In the background is the deep-rooted distrust among many DPJ lawmakers toward Liberal Party leader Ichiro Ozawa — an issue that was highlighted last year when the two parties discussed a possible merger, the sources said.

“If no progress is seen on the matter by the time the regular Diet session opens (on Jan. 20), we will make our own preparations,” Ozawa told a gathering of party members in Tokyo on Jan. 1.

Hideo Watanabe, chief of the party’s election affairs, also said, “The Liberal Party is confident of increasing our Diet seats on our own, but we are ready to cooperate if the DPJ is ready to seek a grand opposition alliance in its bid to take government power.”

Despite such remarks, the DPJ remains cautious on committing to far-reaching campaign cooperation with the Liberal Party. In a meeting between DPJ Secretary General Katsuya Okada and his Liberal Party counterpart Hirohisa Fujii, the two sides agreed the question of a joint roster for proportional representation candidates will be further discussed after the Diet session convenes.

While the current four-year term of Lower House members runs through June 2004, it is widely speculated that Prime Minister Junichiro Koizumi, whose two-year term as LDP president expires in September, will dissolve the chamber for a snap election this year. Koizumi has repeatedly denied planning any such dissolution.

The opposition parties have been pursuing possible cooperation in their campaign strategies so that they can take full advantage of anti-LDP votes.

One major reason behind the reluctance on the part of the DPJ is that, according to party sources, many DPJ members feel “allergic” to Ozawa.

Many of those DPJ members have worked with Ozawa over the past decade as he served as a key person in a series of realignment of political parties over the past decade. They complain about Ozawa’s often high-handed approach.

Their distrust of Ozawa came to the surface when Yukio Hatoyama, then DPJ chief, effectively proposed a merger with the Liberal Party in late November.
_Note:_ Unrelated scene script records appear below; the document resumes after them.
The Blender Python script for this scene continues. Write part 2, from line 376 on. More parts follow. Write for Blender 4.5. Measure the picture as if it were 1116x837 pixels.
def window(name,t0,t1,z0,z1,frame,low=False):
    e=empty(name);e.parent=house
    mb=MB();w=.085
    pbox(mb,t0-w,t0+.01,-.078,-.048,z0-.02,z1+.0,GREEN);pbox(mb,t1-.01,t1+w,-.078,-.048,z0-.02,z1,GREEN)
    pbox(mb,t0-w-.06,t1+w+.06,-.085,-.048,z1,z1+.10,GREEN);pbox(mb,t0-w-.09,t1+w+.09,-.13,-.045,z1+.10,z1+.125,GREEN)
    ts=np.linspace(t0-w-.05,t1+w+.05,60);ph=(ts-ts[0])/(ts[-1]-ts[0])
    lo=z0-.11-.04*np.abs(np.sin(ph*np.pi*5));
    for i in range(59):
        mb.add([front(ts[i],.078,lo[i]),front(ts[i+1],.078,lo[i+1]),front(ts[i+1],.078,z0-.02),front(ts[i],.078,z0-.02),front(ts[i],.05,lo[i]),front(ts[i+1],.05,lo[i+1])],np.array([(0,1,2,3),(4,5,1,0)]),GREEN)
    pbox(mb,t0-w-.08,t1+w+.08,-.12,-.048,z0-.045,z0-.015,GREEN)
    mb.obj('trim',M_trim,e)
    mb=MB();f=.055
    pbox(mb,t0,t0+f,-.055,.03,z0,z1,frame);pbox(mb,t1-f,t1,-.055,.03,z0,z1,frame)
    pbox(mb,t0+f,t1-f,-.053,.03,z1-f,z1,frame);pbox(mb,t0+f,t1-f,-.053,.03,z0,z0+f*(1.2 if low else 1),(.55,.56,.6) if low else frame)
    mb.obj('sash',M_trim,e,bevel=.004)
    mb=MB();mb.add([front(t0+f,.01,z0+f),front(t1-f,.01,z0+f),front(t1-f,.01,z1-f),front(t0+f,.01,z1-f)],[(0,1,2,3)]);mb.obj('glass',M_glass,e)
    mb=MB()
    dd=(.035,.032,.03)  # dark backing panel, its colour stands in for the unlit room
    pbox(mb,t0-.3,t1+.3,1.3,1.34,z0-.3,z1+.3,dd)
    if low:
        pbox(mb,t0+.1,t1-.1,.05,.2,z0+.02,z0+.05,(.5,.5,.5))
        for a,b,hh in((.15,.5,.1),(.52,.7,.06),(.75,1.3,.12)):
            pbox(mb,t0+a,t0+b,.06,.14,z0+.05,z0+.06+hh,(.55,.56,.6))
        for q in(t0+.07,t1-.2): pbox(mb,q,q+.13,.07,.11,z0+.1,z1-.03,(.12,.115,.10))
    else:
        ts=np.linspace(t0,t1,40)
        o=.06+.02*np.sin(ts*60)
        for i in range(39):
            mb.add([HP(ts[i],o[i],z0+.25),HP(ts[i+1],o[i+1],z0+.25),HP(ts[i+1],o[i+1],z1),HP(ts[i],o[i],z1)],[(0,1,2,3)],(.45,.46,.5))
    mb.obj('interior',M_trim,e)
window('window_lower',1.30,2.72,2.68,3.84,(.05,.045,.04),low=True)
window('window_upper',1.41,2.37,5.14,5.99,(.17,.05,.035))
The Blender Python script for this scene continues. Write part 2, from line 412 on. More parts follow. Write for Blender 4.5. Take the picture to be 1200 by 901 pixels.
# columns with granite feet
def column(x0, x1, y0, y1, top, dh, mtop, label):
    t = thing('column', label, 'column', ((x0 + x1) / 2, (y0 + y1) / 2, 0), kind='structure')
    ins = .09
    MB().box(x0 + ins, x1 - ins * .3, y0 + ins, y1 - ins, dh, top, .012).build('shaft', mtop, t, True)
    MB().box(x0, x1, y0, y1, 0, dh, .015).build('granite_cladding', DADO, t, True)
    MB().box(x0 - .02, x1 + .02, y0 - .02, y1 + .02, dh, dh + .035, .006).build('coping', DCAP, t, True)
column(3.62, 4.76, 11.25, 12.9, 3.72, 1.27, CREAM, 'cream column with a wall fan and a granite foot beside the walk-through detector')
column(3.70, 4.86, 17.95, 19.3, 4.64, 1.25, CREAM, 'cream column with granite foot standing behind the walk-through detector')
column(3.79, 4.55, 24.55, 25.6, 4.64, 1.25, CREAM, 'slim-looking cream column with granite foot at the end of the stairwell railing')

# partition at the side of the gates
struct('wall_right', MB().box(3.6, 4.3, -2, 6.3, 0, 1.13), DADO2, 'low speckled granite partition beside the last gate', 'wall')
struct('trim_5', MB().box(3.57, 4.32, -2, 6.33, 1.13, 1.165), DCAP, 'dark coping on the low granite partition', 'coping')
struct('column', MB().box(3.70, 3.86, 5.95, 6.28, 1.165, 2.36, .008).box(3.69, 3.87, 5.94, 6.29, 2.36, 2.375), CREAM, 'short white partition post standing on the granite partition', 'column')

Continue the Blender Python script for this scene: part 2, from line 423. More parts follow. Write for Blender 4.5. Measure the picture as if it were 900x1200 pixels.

Hatoyama came under fire for the proposal from among DPJ ranks and was eventually forced to step down.

A source close to Kan says close cooperation with the Liberal Party would be a double-edged sword, although he acknowledges Ozawa’s skill as a strategist.

“We may increase our Diet seats by working together with Mr. Ozawa, but I am afraid that more DPJ members may leave the party as a result,” he said. The DPJ has suffered defections of seven lawmakers since December.

Kan admits that the DPJ cannot afford to entirely give up on campaign cooperation with the Liberal Party, according to lawmakers close to him.

The Liberal Party, on the other hand, stands little chance of substantially increasing its Diet seats without a tieup with the largest opposition party, particularly in single-seat constituencies where major parties have an advantage over smaller forces.

Kan voices support

Naoto Kan, chief of the Democratic Party of Japan, indicated Monday he will cooperate with the ruling coalition in its dealings with North Korea.

On Pyongyang’s recent announcement that it will withdraw from the Nuclear Nonproliferation Treaty, Kan said: “This is not an issue on which the ruling and opposition camps are supposed to confront each other. This is very dangerous for Japan as well. We must do our best to make North Korea rescind its announcement.”

Kan’s remarks came during a speech on the streets of Machida, western Tokyo.

Regarding a possible U.S. attack on Iraq, Kan said: “We cannot condone the U.S. attack before seeing the results of U.N. inspections (for suspected weapons of mass destruction in Iraq). Action based on due process is necessary for world peace.”